--- START OF DATA EXCERPT ---

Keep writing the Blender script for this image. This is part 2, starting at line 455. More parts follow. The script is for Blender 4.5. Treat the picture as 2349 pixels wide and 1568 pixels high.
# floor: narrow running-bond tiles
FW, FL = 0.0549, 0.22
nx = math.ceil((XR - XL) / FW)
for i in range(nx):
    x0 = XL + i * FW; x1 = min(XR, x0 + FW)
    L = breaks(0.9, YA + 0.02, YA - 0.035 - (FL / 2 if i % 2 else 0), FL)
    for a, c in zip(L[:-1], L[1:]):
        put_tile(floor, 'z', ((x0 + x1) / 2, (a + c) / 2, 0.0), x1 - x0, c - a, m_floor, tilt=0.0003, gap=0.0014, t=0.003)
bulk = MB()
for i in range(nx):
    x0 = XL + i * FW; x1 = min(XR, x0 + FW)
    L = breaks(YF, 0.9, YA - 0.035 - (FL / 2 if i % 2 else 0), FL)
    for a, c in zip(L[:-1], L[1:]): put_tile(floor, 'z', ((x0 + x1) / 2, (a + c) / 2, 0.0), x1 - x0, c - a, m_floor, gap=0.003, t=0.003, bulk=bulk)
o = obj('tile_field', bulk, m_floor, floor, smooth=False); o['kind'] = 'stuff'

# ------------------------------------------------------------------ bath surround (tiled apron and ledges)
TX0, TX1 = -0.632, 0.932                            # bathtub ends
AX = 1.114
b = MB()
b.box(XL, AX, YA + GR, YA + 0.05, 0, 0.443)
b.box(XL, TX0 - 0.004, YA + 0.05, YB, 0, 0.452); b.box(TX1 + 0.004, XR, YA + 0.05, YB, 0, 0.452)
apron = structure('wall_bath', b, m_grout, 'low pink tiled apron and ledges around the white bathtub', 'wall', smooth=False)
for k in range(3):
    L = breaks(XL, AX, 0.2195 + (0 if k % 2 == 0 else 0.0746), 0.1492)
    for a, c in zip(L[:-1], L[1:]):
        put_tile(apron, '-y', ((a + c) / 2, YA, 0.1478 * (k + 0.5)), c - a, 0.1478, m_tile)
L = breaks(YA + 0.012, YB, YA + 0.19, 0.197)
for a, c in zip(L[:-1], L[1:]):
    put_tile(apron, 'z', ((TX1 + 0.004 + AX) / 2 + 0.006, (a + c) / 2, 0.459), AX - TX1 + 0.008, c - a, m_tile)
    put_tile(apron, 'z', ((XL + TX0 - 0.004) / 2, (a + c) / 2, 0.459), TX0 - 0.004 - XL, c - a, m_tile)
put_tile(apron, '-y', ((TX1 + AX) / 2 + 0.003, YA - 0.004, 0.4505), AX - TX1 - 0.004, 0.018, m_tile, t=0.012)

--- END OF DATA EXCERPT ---

EXERCISE TASK: Return what is listed above, exactly and completely.

SOLUTION:
Keep writing the Blender script for this image. This is part 2, starting at line 455. More parts follow. The script is for Blender 4.5. Treat the picture as 2349 pixels wide and 1568 pixels high.
# floor: narrow running-bond tiles
FW, FL = 0.0549, 0.22
nx = math.ceil((XR - XL) / FW)
for i in range(nx):
    x0 = XL + i * FW; x1 = min(XR, x0 + FW)
    L = breaks(0.9, YA + 0.02, YA - 0.035 - (FL / 2 if i % 2 else 0), FL)
    for a, c in zip(L[:-1], L[1:]):
        put_tile(floor, 'z', ((x0 + x1) / 2, (a + c) / 2, 0.0), x1 - x0, c - a, m_floor, tilt=0.0003, gap=0.0014, t=0.003)
bulk = MB()
for i in range(nx):
    x0 = XL + i * FW; x1 = min(XR, x0 + FW)
    L = breaks(YF, 0.9, YA - 0.035 - (FL / 2 if i % 2 else 0), FL)
    for a, c in zip(L[:-1], L[1:]): put_tile(floor, 'z', ((x0 + x1) / 2, (a + c) / 2, 0.0), x1 - x0, c - a, m_floor, gap=0.003, t=0.003, bulk=bulk)
o = obj('tile_field', bulk, m_floor, floor, smooth=False); o['kind'] = 'stuff'

# ------------------------------------------------------------------ bath surround (tiled apron and ledges)
TX0, TX1 = -0.632, 0.932                            # bathtub ends
AX = 1.114
b = MB()
b.box(XL, AX, YA + GR, YA + 0.05, 0, 0.443)
b.box(XL, TX0 - 0.004, YA + 0.05, YB, 0, 0.452); b.box(TX1 + 0.004, XR, YA + 0.05, YB, 0, 0.452)
apron = structure('wall_bath', b, m_grout, 'low pink tiled apron and ledges around the white bathtub', 'wall', smooth=False)
for k in range(3):
    L = breaks(XL, AX, 0.2195 + (0 if k % 2 == 0 else 0.0746), 0.1492)
    for a, c in zip(L[:-1], L[1:]):
        put_tile(apron, '-y', ((a + c) / 2, YA, 0.1478 * (k + 0.5)), c - a, 0.1478, m_tile)
L = breaks(YA + 0.012, YB, YA + 0.19, 0.197)
for a, c in zip(L[:-1], L[1:]):
    put_tile(apron, 'z', ((TX1 + 0.004 + AX) / 2 + 0.006, (a + c) / 2, 0.459), AX - TX1 + 0.008, c - a, m_tile)
    put_tile(apron, 'z', ((XL + TX0 - 0.004) / 2, (a + c) / 2, 0.459), TX0 - 0.004 - XL, c - a, m_tile)
put_tile(apron, '-y', ((TX1 + AX) / 2 + 0.003, YA - 0.004, 0.4505), AX - TX1 - 0.004, 0.018, m_tile, t=0.012)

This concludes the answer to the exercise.